In entering into their settlement with Longoria, appellants only obtained a release of the Longorias’ claim against them. It must be presumed that appellants agreed to pay only those damages for which they alone were liable. Any damages to the Longorias for which appellees are liable must now be determined by a separate cause of action existing between appellees and the Longorias. See Lubbock Manufacturing Co. v. International Harvester Co., 584 S.W.2d 908, at 911-12; Houston Lighting & Power Company v.
In addition, the relief requested against appellants by Longoria (in his initial suit) was based upon a Texas Deceptive Trade Practices — Consumer Protection Act violation because of appellants’ concealment of the fact that the property was prone to flooding. Whether appellees breached any duty to Longoria would be of no concern to appellants. It would not have afforded them an action for indemnity or contribution against appellees. See County of Nueces v. Floyd, 609 S.W.2d 271 (Tex.Civ.App. — Corpus Christi 1980, writ ref’d n.r. e.).
We have carefully considered all of appellants’ points of error, and they are overruled.

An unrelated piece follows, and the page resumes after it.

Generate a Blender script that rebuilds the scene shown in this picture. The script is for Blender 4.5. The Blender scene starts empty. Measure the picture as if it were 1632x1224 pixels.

The judgment of the trial court is
AFFIRMED.
. Settles Engineering Co., Inc. was alleged to have merged into its parent corporation, Lockwood, Andrews and Newman, Inc., on or about December 8, 1978.
. Appellants also alleged these appellees to have a duty under TEX.REV.CIV.STAT.ANN. art. 6328 (Vernon 1926), to maintain drainage facilities along its rights-of-ways consistent with drainage prior to the building of the railroad bed, and that they breached this duty.